I suggest that self awareness is simply using mirror neurons for "looking at myself as if someone else is look at me" (the word "me" encompassing some of my brain processes, as well). The mirror neuron mechanism — the same algorithm — that originally evolved to help you adopt another's point of view was turned inward to look at your own self. This, in essence, is the basis of things like "introspection". It may not be coincidental that we use phrases like "self conscious" when you really mean that you are conscious of others being conscious of you.

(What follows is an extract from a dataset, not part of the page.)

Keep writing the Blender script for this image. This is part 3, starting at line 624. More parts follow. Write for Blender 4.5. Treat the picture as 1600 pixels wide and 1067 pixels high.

The ability to turn inward to introspect or reflect may be a sort of metaphorical extension of the mirror neurons ability to read others minds. It is often tacitly assumed that the uniquely human ability to construct a "theory of other minds" or "TOM" (seeing the world from the others point of view; "mind reading", figuring out what someone is up to, etc.) must come after an already pre- existing sense of self. I am arguing that the exact opposite is true; the TOM evolved first in response to social needs and then later, as an unexpected bonus, came the ability to introspect on your own thoughts and intentions.

Note that I am not arguing that mirror neurons are sufficient for the emergence of self; only that they must have played a pivotal role. Have we solved the problem of self? Obviously not — we have barely scratched the surface. But hopefully we have paved the way for future models and empirical studies on the nature of self, a problem that philosophers have made essentially no headway in solving.